Repeat the lines of the data that follow, please, starting at the first and stopping after the one with "bpy.data.objects.remove(o)".
########################################
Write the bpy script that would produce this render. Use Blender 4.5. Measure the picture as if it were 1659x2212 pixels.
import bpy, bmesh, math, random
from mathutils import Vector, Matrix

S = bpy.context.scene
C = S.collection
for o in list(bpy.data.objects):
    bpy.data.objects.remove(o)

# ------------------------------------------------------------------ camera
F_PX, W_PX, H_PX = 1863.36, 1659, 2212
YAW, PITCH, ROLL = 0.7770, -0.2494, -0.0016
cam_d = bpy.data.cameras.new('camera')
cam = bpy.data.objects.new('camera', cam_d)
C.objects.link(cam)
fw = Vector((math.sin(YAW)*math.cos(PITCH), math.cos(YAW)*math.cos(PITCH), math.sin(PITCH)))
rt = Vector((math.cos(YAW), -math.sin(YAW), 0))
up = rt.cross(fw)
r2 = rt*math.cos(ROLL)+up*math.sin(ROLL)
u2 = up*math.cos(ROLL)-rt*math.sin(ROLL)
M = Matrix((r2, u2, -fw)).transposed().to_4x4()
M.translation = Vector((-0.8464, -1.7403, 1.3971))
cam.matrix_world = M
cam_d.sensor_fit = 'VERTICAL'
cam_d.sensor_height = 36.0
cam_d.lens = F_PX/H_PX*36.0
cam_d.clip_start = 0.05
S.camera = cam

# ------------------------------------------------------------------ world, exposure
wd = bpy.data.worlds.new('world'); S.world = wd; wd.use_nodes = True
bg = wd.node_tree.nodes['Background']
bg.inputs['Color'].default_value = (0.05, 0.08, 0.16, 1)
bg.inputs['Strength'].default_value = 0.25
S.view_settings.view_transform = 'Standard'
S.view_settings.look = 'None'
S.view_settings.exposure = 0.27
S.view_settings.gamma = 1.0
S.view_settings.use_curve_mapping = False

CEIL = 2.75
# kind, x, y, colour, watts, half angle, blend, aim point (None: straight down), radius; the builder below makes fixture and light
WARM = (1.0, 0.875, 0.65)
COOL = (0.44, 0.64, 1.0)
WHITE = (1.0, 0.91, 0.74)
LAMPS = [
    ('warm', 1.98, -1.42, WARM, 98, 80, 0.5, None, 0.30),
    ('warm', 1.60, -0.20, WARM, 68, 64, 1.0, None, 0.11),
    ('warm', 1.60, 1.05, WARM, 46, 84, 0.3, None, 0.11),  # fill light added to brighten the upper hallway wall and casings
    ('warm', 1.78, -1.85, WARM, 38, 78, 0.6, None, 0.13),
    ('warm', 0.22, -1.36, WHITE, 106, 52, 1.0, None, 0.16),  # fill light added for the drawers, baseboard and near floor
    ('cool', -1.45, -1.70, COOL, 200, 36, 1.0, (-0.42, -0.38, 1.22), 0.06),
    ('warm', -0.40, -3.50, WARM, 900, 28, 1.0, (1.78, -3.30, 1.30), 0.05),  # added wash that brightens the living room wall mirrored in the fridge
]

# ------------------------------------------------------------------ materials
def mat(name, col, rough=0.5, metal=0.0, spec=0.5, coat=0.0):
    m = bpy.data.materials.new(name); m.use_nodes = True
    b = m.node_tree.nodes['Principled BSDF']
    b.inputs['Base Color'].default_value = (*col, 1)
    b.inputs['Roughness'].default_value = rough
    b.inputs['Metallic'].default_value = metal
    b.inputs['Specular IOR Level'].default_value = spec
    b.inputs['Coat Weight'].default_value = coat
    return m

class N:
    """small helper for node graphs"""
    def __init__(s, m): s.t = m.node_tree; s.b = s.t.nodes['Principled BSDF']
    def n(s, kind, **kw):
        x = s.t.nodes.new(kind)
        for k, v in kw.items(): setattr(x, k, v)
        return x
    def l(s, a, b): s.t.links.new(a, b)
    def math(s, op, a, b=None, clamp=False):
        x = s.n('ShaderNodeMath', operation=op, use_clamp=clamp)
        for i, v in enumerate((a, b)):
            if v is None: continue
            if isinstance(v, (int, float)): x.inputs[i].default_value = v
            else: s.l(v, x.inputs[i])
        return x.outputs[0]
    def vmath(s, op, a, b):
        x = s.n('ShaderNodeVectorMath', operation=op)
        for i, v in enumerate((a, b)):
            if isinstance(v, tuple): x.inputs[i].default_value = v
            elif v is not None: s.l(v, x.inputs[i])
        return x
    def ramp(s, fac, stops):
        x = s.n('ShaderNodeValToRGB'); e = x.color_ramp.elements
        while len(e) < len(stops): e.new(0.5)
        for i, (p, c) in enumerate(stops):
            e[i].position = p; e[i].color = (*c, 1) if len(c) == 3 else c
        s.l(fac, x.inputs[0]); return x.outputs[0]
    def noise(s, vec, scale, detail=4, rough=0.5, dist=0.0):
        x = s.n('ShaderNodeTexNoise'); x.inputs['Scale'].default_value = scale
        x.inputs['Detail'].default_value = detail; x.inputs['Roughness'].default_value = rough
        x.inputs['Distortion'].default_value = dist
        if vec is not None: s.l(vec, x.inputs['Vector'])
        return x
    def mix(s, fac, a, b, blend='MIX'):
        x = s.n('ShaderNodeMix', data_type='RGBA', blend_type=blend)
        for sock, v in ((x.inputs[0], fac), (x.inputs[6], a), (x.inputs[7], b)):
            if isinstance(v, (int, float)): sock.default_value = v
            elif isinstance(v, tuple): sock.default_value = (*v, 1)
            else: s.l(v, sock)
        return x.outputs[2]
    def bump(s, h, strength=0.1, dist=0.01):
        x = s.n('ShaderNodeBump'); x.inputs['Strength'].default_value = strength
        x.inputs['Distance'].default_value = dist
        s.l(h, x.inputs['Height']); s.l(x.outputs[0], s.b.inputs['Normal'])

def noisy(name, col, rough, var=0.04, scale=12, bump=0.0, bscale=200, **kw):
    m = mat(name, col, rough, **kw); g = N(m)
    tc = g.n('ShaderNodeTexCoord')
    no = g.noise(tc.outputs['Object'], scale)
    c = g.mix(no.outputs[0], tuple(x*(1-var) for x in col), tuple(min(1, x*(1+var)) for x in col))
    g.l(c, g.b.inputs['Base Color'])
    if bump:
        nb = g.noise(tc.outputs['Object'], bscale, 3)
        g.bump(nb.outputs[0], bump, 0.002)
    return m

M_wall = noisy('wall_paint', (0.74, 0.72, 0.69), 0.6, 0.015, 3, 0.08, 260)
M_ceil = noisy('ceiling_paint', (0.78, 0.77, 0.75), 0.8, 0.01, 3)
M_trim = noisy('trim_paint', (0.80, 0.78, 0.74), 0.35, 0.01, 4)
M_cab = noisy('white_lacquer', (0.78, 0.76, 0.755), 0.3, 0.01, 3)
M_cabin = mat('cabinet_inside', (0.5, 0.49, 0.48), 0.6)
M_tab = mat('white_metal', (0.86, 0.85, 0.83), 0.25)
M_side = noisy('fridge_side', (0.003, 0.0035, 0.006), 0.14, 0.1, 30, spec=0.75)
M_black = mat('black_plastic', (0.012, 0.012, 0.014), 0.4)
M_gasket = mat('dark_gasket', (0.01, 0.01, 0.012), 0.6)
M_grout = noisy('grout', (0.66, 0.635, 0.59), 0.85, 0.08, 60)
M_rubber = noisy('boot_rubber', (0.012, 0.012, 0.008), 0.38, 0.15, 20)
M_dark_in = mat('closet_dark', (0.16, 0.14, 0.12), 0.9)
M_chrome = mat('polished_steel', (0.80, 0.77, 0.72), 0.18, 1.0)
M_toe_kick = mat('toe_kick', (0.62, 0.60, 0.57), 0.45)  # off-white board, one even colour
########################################
[COMPLETE ANSWER]
Write the bpy script that would produce this render. Use Blender 4.5. Measure the picture as if it were 1659x2212 pixels.
import bpy, bmesh, math, random
from mathutils import Vector, Matrix

S = bpy.context.scene
C = S.collection
for o in list(bpy.data.objects):
    bpy.data.objects.remove(o)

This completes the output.